Exercise requirements:
Write out the listing below without alteration, omitting its pictures.

Data excerpt:
-- -- --

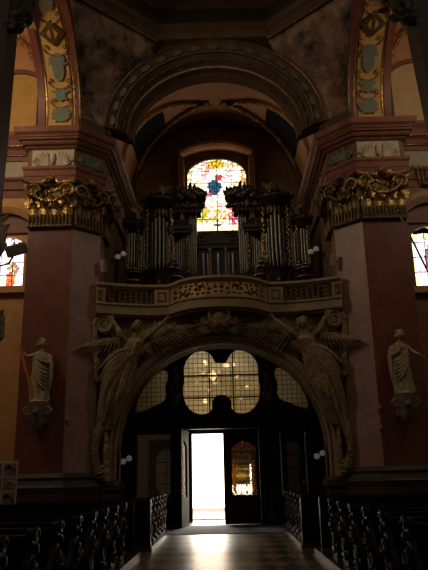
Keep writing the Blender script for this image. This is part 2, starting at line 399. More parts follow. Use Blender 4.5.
# chapel end walls either side (with the coloured windows)
CW = {-1: (6.42, 7.62), 1: (6.40, 7.75)}
CZ = {-1: 7.66, 1: 7.32}
for s in (-1, 1):
    n = SIDE[s]; a, b = CW[s]
    h = archloop(min(s*a, s*b), max(s*a, s*b), CZ[s], 9.0, 14, .40)
    w = [(s*5.8, 0), (s*9.5, 0), (s*9.5, 13.0), (s*5.8, 13.0)]
    struct(link('wall_chapel_end_'+n, plate([w, h], 20.45, 20.8), 'ochrewall' if s < 0 else 'redwall'))
    # upper wall with arched cream panel
    struct(MB().bx(s*4.2, s*9.5, 20.55, 20.8, 13.0, 18).build('wall_chapel_upper_'+n, 'vault'))
    pc = 7.0 if s < 0 else 7.2
    al = archloop(pc-1.08, pc+1.08, 13.1, 14.7, 20, .95); al = [(s*x, z) for x, z in al]
    p = tag(MB().pxz(al, 20.48, 20.56).build('arched_wall_panel', 'ochre' if s < 0 else 'cream'), 'ochre arched plaster panel above the left chapel cornice' if s < 0 else 'cream marbled arched panel above the right chapel cornice', 'wall panel', 'arched panels above the chapel cornices')
    fr = MB().arc(s*pc, 14.7, 1.08, .95, 0, PI, 28, [(0, 20.4), (.16, 20.4), (.16, 20.56), (0, 20.56)])
    fr.bx(s*pc-1.24, s*pc-1.08, 20.4, 20.56, 13.1, 14.7); fr.bx(s*pc+1.08, s*pc+1.24, 20.4, 20.56, 13.1, 14.7)
    fr.build('panel_frame', 'cornice', p)
    # entablature of the chapel
    e0, e1 = (s*5.9, 20.5), (s*9.5, 20.5); sd = 1 if s > 0 else -1
    struct(MB().sweep([e0, e1], [(0, 12.15), (.10, 12.15), (.12, 12.32), (.2, 12.36), (.24, 12.5), (.36, 12.62), (.40, 12.8), (.5, 12.95), (.5, 13.08), (0, 13.08)], sd).build('trim_chapel_cornice_'+n, 'cornice'))
    struct(MB().sweep([e0, e1], [(0, 11.5), (.06, 11.5), (.06, 12.15), (0, 12.15)], sd).build('trim_chapel_frieze_'+n, 'greyfrieze'))
    struct(MB().sweep([e0, e1], [(0, 10.8), (.07, 10.8), (.09, 11.05), (.13, 11.1), (.15, 11.35), (.22, 11.42), (.22, 11.5), (0, 11.5)], sd).build('trim_chapel_architrave_'+n, 'cornice'))
    gl = MB()
    for zz, oo in ((12.34, .17), (12.6, .36), (11.08, .13)): gl.bar((e0[0], 20.5-oo, zz), (e1[0], 20.5-oo, zz), .022)
    struct(gl.build('trim_chapel_gilding_'+n, 'gold'))
    # curved hood above window + red tympanum
    wc = s*(a+b)/2
    hd = thing('window_hood', (wc, 20.4, 9.5), 'ochre curved hood over the %s coloured chapel window' % n, 'window hood', 'hoods over the chapel windows')
    MB().arc(wc, 8.9, 1.15, 1.25, .35, PI-.35, 24, [(0, 20.2), (.12, 20.14), (.2, 20.1), (.42, 20.2), (.42, 20.45), (0, 20.45)]).build('hood_moulding', 'ochrewall' if s < 0 else 'archstone', hd, True)
    ty = archloop(wc-1.1, wc+1.1, 9.5, 9.55, 16, .55)
    MB().pxz(ty, 20.36, 20.45).build('tympanum', 'redwall', hd)
    MB().bx(wc-.95, wc+.95, 20.25, 20.45, CZ[s]-.25, CZ[s]-.03).build('sill', 'ochrewall', hd)
    # gold rope rib above the chapel panel
    gr = MB(); q = bez((s*5.98, 20.2, 14.3), (s*6.05, 20.1, 15.3), (s*6.3, 20.0, 16.0), (s*7.0, 19.9, 16.9), 30)
    gr.tube(q, .07)
    for i, p in enumerate(q): gr.ell(p, (.10, .07, .07), Euler((0, i*.6, 0)), 8, 6)
    tag(gr.build('gilded_rib', 'gold', smooth=True), 'gilded rope rib curving up beside the %s arched panel' % n, 'rib', 'gilded chapel ribs')
    # wall strip above the arched panel: chapel vault
    struct(MB().arc(s*7.4, 15.4, 1.6, 1.5, 0, PI, 20, [(0, 16.0), (.2, 16.0), (.2, 20.55), (0, 20.55)]).build('ceiling_chapel_'+n, 'vault'))

# ------------------------------------------------------------------ stained glass windows
def stained(name, x0, x1, z0, zs, rz, Y, colf, nx, nz, seed, bars):
    rr = random.Random(seed); c, hw = (x0+x1)/2, (x1-x0)/2; zt = zs+rz
    def ins(x, z):
        if z <= zs: return True
        return ((x-c)/hw)**2+((z-zs)/rz)**2 <= 1.0
    bm = bmesh.new(); lay = bm.loops.layers.float_color.new('glass_colour'); P = {}
    for i in range(nx+1):
        for j in range(nz+1):
            x = x0+(x1-x0)*i/nx; z = z0+(zt-z0)*j/nz
            if 0 < i < nx: x += rr.uniform(-.32, .32)*(x1-x0)/nx
            if 0 < j < nz: z += rr.uniform(-.32, .32)*(zt-z0)/nz
            if z > zs:
                k = sqrt(((x-c)/hw)**2+((z-zs)/rz)**2)
                if k > 1: x, z = c+(x-c)/k, zs+(z-zs)/k
            P[i, j] = bm.verts.new((x, Y, z))
    for i in range(nx):
        for j in range(nz):
            q = [P[i, j], P[i+1, j], P[i+1, j+1], P[i, j+1]]
            m = sum((v.co for v in q), Vector())/4
            f = bm.faces.new(q)
            col = colf((m.x-c)/hw, (m.z-z0)/(zt-z0), rr)
            for l in f.loops: l[lay] = (*col, 1)
    me = bpy.data.meshes.new(name); bm.to_mesh(me); bm.free()
    loop = archloop(x0, x1, z0, zs, 20, rz)
    big = [(c+(x-c)*1.07, z0-.08 if z == z0 else zs+(z-zs)*1.05) for x, z in loop]
    fr = struct(link(name, plate([big, loop], Y-.10, Y+.05), 'iron'))
    g = link('coloured_glass', me, 'stained', fr)
    b = MB(); bx, bz = bars
    for i in range(1, bx):
        x = x0+(x1-x0)*i/bx; zz = zs+rz*sqrt(max(0, 1-((x-c)/hw)**2)); b.bar((x, Y-.03, z0), (x, Y-.03, zz), .016, seg=6)
    for j in range(1, bz):
        z = z0+(zt-z0)*j/bz; w = hw if z < zs else hw*sqrt(max(0, 1-((z-zs)/rz)**2)); b.bar((c-w, Y-.03, z), (c+w, Y-.03, z), .016, seg=6)
    b.build('glazing_bars', 'iron', fr)
    return fr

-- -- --

Full answer:
Keep writing the Blender script for this image. This is part 2, starting at line 399. More parts follow. Use Blender 4.5.
# chapel end walls either side (with the coloured windows)
CW = {-1: (6.42, 7.62), 1: (6.40, 7.75)}
CZ = {-1: 7.66, 1: 7.32}
for s in (-1, 1):
    n = SIDE[s]; a, b = CW[s]
    h = archloop(min(s*a, s*b), max(s*a, s*b), CZ[s], 9.0, 14, .40)
    w = [(s*5.8, 0), (s*9.5, 0), (s*9.5, 13.0), (s*5.8, 13.0)]
    struct(link('wall_chapel_end_'+n, plate([w, h], 20.45, 20.8), 'ochrewall' if s < 0 else 'redwall'))
    # upper wall with arched cream panel
    struct(MB().bx(s*4.2, s*9.5, 20.55, 20.8, 13.0, 18).build('wall_chapel_upper_'+n, 'vault'))
    pc = 7.0 if s < 0 else 7.2
    al = archloop(pc-1.08, pc+1.08, 13.1, 14.7, 20, .95); al = [(s*x, z) for x, z in al]
    p = tag(MB().pxz(al, 20.48, 20.56).build('arched_wall_panel', 'ochre' if s < 0 else 'cream'), 'ochre arched plaster panel above the left chapel cornice' if s < 0 else 'cream marbled arched panel above the right chapel cornice', 'wall panel', 'arched panels above the chapel cornices')
    fr = MB().arc(s*pc, 14.7, 1.08, .95, 0, PI, 28, [(0, 20.4), (.16, 20.4), (.16, 20.56), (0, 20.56)])
    fr.bx(s*pc-1.24, s*pc-1.08, 20.4, 20.56, 13.1, 14.7); fr.bx(s*pc+1.08, s*pc+1.24, 20.4, 20.56, 13.1, 14.7)
    fr.build('panel_frame', 'cornice', p)
    # entablature of the chapel
    e0, e1 = (s*5.9, 20.5), (s*9.5, 20.5); sd = 1 if s > 0 else -1
    struct(MB().sweep([e0, e1], [(0, 12.15), (.10, 12.15), (.12, 12.32), (.2, 12.36), (.24, 12.5), (.36, 12.62), (.40, 12.8), (.5, 12.95), (.5, 13.08), (0, 13.08)], sd).build('trim_chapel_cornice_'+n, 'cornice'))
    struct(MB().sweep([e0, e1], [(0, 11.5), (.06, 11.5), (.06, 12.15), (0, 12.15)], sd).build('trim_chapel_frieze_'+n, 'greyfrieze'))
    struct(MB().sweep([e0, e1], [(0, 10.8), (.07, 10.8), (.09, 11.05), (.13, 11.1), (.15, 11.35), (.22, 11.42), (.22, 11.5), (0, 11.5)], sd).build('trim_chapel_architrave_'+n, 'cornice'))
    gl = MB()
    for zz, oo in ((12.34, .17), (12.6, .36), (11.08, .13)): gl.bar((e0[0], 20.5-oo, zz), (e1[0], 20.5-oo, zz), .022)
    struct(gl.build('trim_chapel_gilding_'+n, 'gold'))
    # curved hood above window + red tympanum
    wc = s*(a+b)/2
    hd = thing('window_hood', (wc, 20.4, 9.5), 'ochre curved hood over the %s coloured chapel window' % n, 'window hood', 'hoods over the chapel windows')
    MB().arc(wc, 8.9, 1.15, 1.25, .35, PI-.35, 24, [(0, 20.2), (.12, 20.14), (.2, 20.1), (.42, 20.2), (.42, 20.45), (0, 20.45)]).build('hood_moulding', 'ochrewall' if s < 0 else 'archstone', hd, True)
    ty = archloop(wc-1.1, wc+1.1, 9.5, 9.55, 16, .55)
    MB().pxz(ty, 20.36, 20.45).build('tympanum', 'redwall', hd)
    MB().bx(wc-.95, wc+.95, 20.25, 20.45, CZ[s]-.25, CZ[s]-.03).build('sill', 'ochrewall', hd)
    # gold rope rib above the chapel panel
    gr = MB(); q = bez((s*5.98, 20.2, 14.3), (s*6.05, 20.1, 15.3), (s*6.3, 20.0, 16.0), (s*7.0, 19.9, 16.9), 30)
    gr.tube(q, .07)
    for i, p in enumerate(q): gr.ell(p, (.10, .07, .07), Euler((0, i*.6, 0)), 8, 6)
    tag(gr.build('gilded_rib', 'gold', smooth=True), 'gilded rope rib curving up beside the %s arched panel' % n, 'rib', 'gilded chapel ribs')
    # wall strip above the arched panel: chapel vault
    struct(MB().arc(s*7.4, 15.4, 1.6, 1.5, 0, PI, 20, [(0, 16.0), (.2, 16.0), (.2, 20.55), (0, 20.55)]).build('ceiling_chapel_'+n, 'vault'))

# ------------------------------------------------------------------ stained glass windows
def stained(name, x0, x1, z0, zs, rz, Y, colf, nx, nz, seed, bars):
    rr = random.Random(seed); c, hw = (x0+x1)/2, (x1-x0)/2; zt = zs+rz
    def ins(x, z):
        if z <= zs: return True
        return ((x-c)/hw)**2+((z-zs)/rz)**2 <= 1.0
    bm = bmesh.new(); lay = bm.loops.layers.float_color.new('glass_colour'); P = {}
    for i in range(nx+1):
        for j in range(nz+1):
            x = x0+(x1-x0)*i/nx; z = z0+(zt-z0)*j/nz
            if 0 < i < nx: x += rr.uniform(-.32, .32)*(x1-x0)/nx
            if 0 < j < nz: z += rr.uniform(-.32, .32)*(zt-z0)/nz
            if z > zs:
                k = sqrt(((x-c)/hw)**2+((z-zs)/rz)**2)
                if k > 1: x, z = c+(x-c)/k, zs+(z-zs)/k
            P[i, j] = bm.verts.new((x, Y, z))
    for i in range(nx):
        for j in range(nz):
            q = [P[i, j], P[i+1, j], P[i+1, j+1], P[i, j+1]]
            m = sum((v.co for v in q), Vector())/4
            f = bm.faces.new(q)
            col = colf((m.x-c)/hw, (m.z-z0)/(zt-z0), rr)
            for l in f.loops: l[lay] = (*col, 1)
    me = bpy.data.meshes.new(name); bm.to_mesh(me); bm.free()
    loop = archloop(x0, x1, z0, zs, 20, rz)
    big = [(c+(x-c)*1.07, z0-.08 if z == z0 else zs+(z-zs)*1.05) for x, z in loop]
    fr = struct(link(name, plate([big, loop], Y-.10, Y+.05), 'iron'))
    g = link('coloured_glass', me, 'stained', fr)
    b = MB(); bx, bz = bars
    for i in range(1, bx):
        x = x0+(x1-x0)*i/bx; zz = zs+rz*sqrt(max(0, 1-((x-c)/hw)**2)); b.bar((x, Y-.03, z0), (x, Y-.03, zz), .016, seg=6)
    for j in range(1, bz):
        z = z0+(zt-z0)*j/bz; w = hw if z < zs else hw*sqrt(max(0, 1-((z-zs)/rz)**2)); b.bar((c-w, Y-.03, z), (c+w, Y-.03, z), .016, seg=6)
    b.build('glazing_bars', 'iron', fr)
    return fr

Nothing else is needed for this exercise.